Waiting for a haircut (since appointments only indicate when you must turn up to START your wait!) I scribbled my umpteenth treatise on waiting. I wondered grandly how much energy dissipates and disappears while waiting in a queue? How many ideas flicker by and vanish (a few good ones among them)? How many thoughts are processed or tolerated? How much pain endured (all those ingrown toenails, wedgies, cramps, heartache)? How many insects fed? Worries spinning and growing by the minute? Rage smouldering? Imaginary speeches made? Egos inflated? Egos crushed?

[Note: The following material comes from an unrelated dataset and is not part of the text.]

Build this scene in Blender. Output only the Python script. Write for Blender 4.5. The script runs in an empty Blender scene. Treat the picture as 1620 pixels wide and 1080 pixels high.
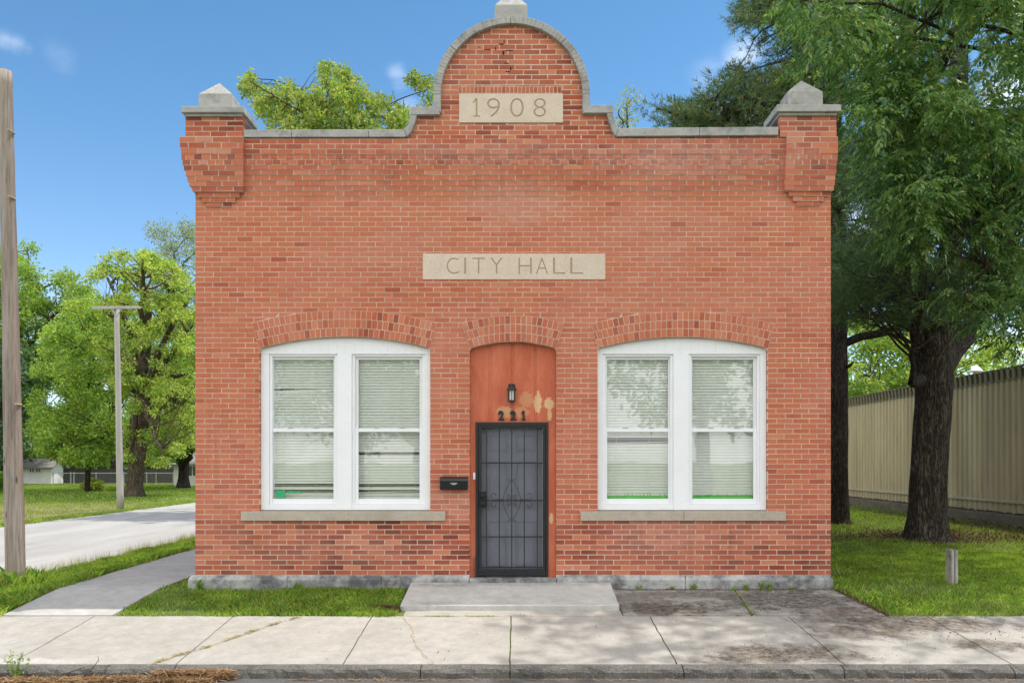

And so on. To wait well, you need to be either very strong or completely vacant. Anyone in the middle is at the mercy of the Fates. Watch me, still waiting to have my hair cut. A friend of the hairdresser's appears, they exchange kisses and gossip. I wait, the person with hair dye and aluminium foil plastered in her hair waits, the other waiting people wait... Maintaining an impeccable immobility, we all learn, among other things, that the weather is going to change, that cod is cheaper at Coca, and that Madalena is going to a party. The hairdresser giggles and pushes her towards the wash basin, shouting a few words to an assistant. What? Madalena, who has just arrived without an appointment, is at the front of the queue. Around me, no complaint, not even a twitch. Worse, do I see a few little smiles? It's more than I can bear. I jump up to make a fool of myself in terrible Portuguese, to knowingly burn my bridges and bear the curse of bad hair forever.

I turn to point a trembling finger at Madalena, then stop. She's only having her moustache removed, squirming a bit, wincing. I sit down with a sigh and a small smile. Nao faz mal. I am relieved and ready to wait a little more.

1 Comments:

At 19 December 2008 at 10:52 , Anonymous Anonymous said...

I count my lucky starts that life on a small island does not involve qeuing. However, you write so beautifuly about the small dramas that I almost wish I were there...for a moment or two.